Marxism, Zionism and the National Question
The Struggle For Political Rights As Integral To The Class Struggle (1/2)
Lenin and the RSDLP argued that the independence of Poland would probably only arise after the socialist revolution. In the meantime, the best means of bringing about that revolution, but also of fighting against the national oppression of the Poles, was a unified struggle against Tsarism by the Polish and Russian workers, including, therefore, a struggle for political rights and freedoms for the Poles – and indeed all the other oppressed nationalities within the Tsarist Empire.
“The P.S.P. takes the view that the national question is exhausted by the contrast—“we” (Poles) and “they” (Germans, Russians, etc.). The Social-Democrat, however, gives first place to the contrast— “we,” the proletarians, and “they,” the bourgeoisie.”
(The
National Question In Our Programme)
The same distinction of approach can be seen in all such situations. In Northern Ireland, the nationalist talks in terms of “we the Catholics” and “they the Protestants”; in Scotland “we the Scots” and “they the English”; in Britain, “we the British” and “they the EU”; in Israel, “we the Jews” and “they the Palestinians”, and so on. In each of these cases, as with Poland, even if the solution to the problem of national oppression is seen to come from the establishment of an independent nation state, as occurred with the separation of Norway and Sweden, the road to such a solution, inevitably, must pass through a stage of struggle for reforms within the existing state, to guarantee political rights and freedoms for the oppressed nation. The political struggle for such reforms is one that the workers of all nationalities within the given state should be drawn into.

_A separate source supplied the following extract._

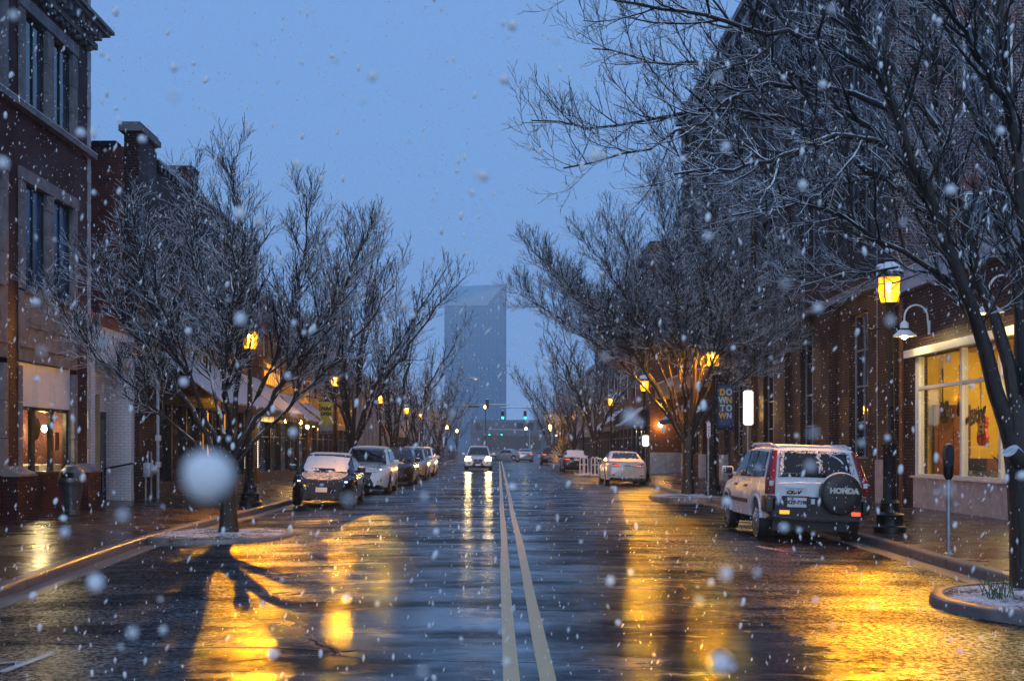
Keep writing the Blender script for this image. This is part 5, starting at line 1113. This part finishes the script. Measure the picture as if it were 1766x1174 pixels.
        ob = q.build(nm, mat_, t, True, local=True); so = ob.modifiers.new('thick', 'SOLIDIFY'); so.thickness = .02; so.offset = 0; return ob
    glass_front(ywb, ywt_, 'windscreen'); glass_front(yrb, yrt, 'rear_window', sp.get('rw_inset', .86), sp.get('rw_fb', .1), sp.get('rw_ft', .1))
    for poly in sp['side_glass']:
        for s_ in (-1, 1):
            q = MB(); k = len(poly); o_ = [(s_ * (half(y, z) + .016 + .008 * math.sin(math.pi * min(1, max(0, (z - belt(y)) / (rz_ - belt(y)))))), y, z) for y, z in poly]; ii = [(x - s_ * .03, y, z) for x, y, z in o_]
            q.add(o_ + ii, [tuple(range(k)), tuple(range(k, 2 * k))[::-1]] + [(i, (i + 1) % k, k + (i + 1) % k, k + i) for i in range(k)]); q.build('side_window', 'car_glass', t, local=True)
    # wheels
    for yw in (yf, yr):
        for s_ in (-1, 1):
            q = MB(); w = sp.get('tw', .2); x = s_ * (Wd / 2 - w / 2 - .015); pf = [(wr * .66, -w / 2 + .01), (wr * .93, -w / 2), (wr * .99, -w / 2 + .03), (wr, -w / 4), (wr, w / 4), (wr * .99, w / 2 - .03), (wr * .93, w / 2), (wr * .66, w / 2 - .01)]
            q.lathe(pf, (x, yw, wr), 30, 'x'); wheel = q.build('wheel', 'rubber', t, True, local=True)
            q = MB(); fx = x + s_ * (w / 2 - .02); q.lathe([(0, -.012), (wr * .62, -.012), (wr * .67, .012)] if s_ > 0 else [(wr * .67, -.012), (wr * .62, .012), (0, .012)], (fx - s_ * .03, yw, wr), 26, 'x'); q.lathe([(wr * .6, -.01), (wr * .68, 0), (wr * .68, .015), (wr * .61, .015)], (fx - .004, yw, wr), 26, 'x')
            for k in range(sp.get('spokes', 5)):
                a = 2 * math.pi * k / sp.get('spokes', 5) + .3; c, s2 = math.cos(a), math.sin(a); q.tube([(fx + s_ * .012, yw + c * wr * .1, wr + s2 * wr * .1), (fx, yw + c * wr * .63, wr + s2 * wr * .63)], [.045, .032], 6)
            q.ell((fx + s_ * .012, yw, wr), .02, .07, .07, 12, 8); q.build('rim', sp.get('rim', 'alloy'), wheel, True, local=True)
        q = MB(); q.box(-Wd / 2 + .22, Wd / 2 - .22, yw - Ra + .02, yw + Ra - .02, wr * .55, wr + Ra * .9); q.build('axle_housing', 'plastic', t, local=True)
    # mirrors
    for s_ in (-1, 1):
        q = MB(); y = sp.get('mir_y', ywb - .45); z = sp.get('mir_z', belt(y) + .09); x = s_ * (hb + .17); q.box(x - .115, x + .115, y - .06, y + .07, z - .085, z + .085, .05); q.tube([(s_ * (hb - .04), y + .02, z - .06), (x, y, z - .04)], .03, 8); mr = q.build('mirror', sp.get('mirror', sp['paint']), t, True, local=True); q = MB(); q.box(x - .09, x + .09, y - .068, y - .058, z - .065, z + .065, .004); q.build('mirror_glass', 'car_glass', mr, True, local=True)
        if sp.get('snowy'): q = MB(); q.ell((x, y, z + .07), .11, .07, .03); q.build('snow', 'snow', mr, True, local=True)
    for y in sp.get('handles', []):
        for s_, fc in ((-1, 'left'), (1, 'right')): z = belt(y) - .12; patch('door_handle', [(y - .1, z - .018), (y + .1, z - .018), (y + .1, z + .018), (y - .1, z + .018)], fc, sp.get('handle_m', sp['paint']), .035, grid=.2)
    for y in sp.get('seams', []):
        for fc in ('left', 'right'): patch('door_seam', [(y - .006, I(bot, y) + .1), (y + .006, I(bot, y) + .1), (y + .006, belt(y) - .04), (y - .006, belt(y) - .04)], fc, 'plastic', .002, grid=.12, skirt=.01)
    for nm, poly, fc, mat_, off in sp['trim']:
        lb = None
        if isinstance(nm, tuple): nm, lb = nm
        both = nm.startswith('*'); nm = nm.strip('*'); patch(nm, poly, fc, mat_, off, label=lb)
        if both:
            if fc in ('left', 'right'): patch(nm, poly, 'right' if fc == 'left' else 'left', mat_, off)
            else: patch(nm, mirror(poly), fc, mat_, off)
    if sp.get('cladding'):
        for yw in (yf, yr):
            for s_ in (-1, 1): q = MB(); q.tube([(s_ * (I(hwt, yw) * .985), yw + (Ra + .03) * math.cos(a), wr + (Ra + .03) * math.sin(a)) for a in np.linspace(.12, math.pi - .12, 18)], .035, 8); q.build('wheel_arch_trim', sp['cladding'], t, True, local=True)
    for y, x0, x1, z, txt, s_, mm, fc in sp.get('texts', []): pass
    sp['_fn'] = dict(patch=patch, zt=zt, half=half, belt=belt, hl=hl); return t
def rect(x0, x1, z0, z1): return [(x0, z0), (x1, z0), (x1, z1), (x0, z1)]
def snow_poly(x, y0, y1, seed, jit=.03, n=10):
    rg = random.Random(seed); a = [(-x + rg.uniform(-jit, jit), y0 + (y1 - y0) * i / 5) for i in range(6)]; b = [(-x + 2 * x * i / n, y1 + rg.uniform(-jit, jit)) for i in range(1, n)]; c = [(x + rg.uniform(-jit, jit), y1 + (y0 - y1) * i / 5) for i in range(6)]; d = [(x - 2 * x * i / n, y0 + rg.uniform(-jit, jit)) for i in range(1, n)]; return (a + b + c + d)[::-1]
def plate_text(t, txt, x, y, z, size, m, back):
    rot = FACE_CAM if back else Matrix.Rotation(math.pi, 4, 'Z') @ FACE_CAM
    return text('plate_lettering', txt, size, m, t, at((x, y, z), rot), .002, 0, .004)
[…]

A parallel, here, can be drawn with my argument that, given the near impossibility of creating a truly independent and viable Palestinian state, whilst the Palestinians inside Israel or the occupied territories are, de facto, if not de jure, within the remit of the Israeli state, the way forward is a unified struggle by Palestinian and Jewish socialists for political rights and freedoms for all Palestinians, whether living in Israel, or the West Bank and Gaza, because they are effectively living under the jurisdiction of Israel as vassals. Their de jure status should be reconciled with their de facto status, in that regard. The framework for that would be a democratic and secular federal state of Israel and Palestine. Its true that, as part of any such political solution, the Palestinians might wish to assert a right to establish their own separate state, but that would put them in no different position than, say, Scotland after the Act of Union.
“And that is why, undeterred by chauvinist and opportunist heckling, we shall always say to the Polish workers: only the most complete and intimate alliance with the Russian proletariat can meet the requirements of the present political struggle against the autocracy; only such an alliance can guarantee complete political and economic emancipation.”
(ibid)
Those principles, Lenin says, outlined in relation to Poland, are wholly applicable to every other national question. In general, we oppose federation as an alternative to a unified state, but, in conditions where national oppression may lead to suspicion, it is a compromise that can lead forward to the creation of such a unified state, or which creates the conditions in which an amicable separation might occur. But, this compromise, in relation to the state, is one which should not be countenanced, in terms of the workers organisations themselves. This is part of the debate that Lenin had with the Bundists and the Austro-Marxists over cultural national autonomy.
“The accursed history of autocracy has left us a legacy of tremendous estrangement between the working classes of the various nationalities oppressed by that autocracy. This estrangement is a very great evil, a very great obstacle in the struggle against the autocracy, and we must not legitimise this evil or sanctify this outrageous state of affairs by establishing any such “principles” as separate parties or a “federation” of parties.”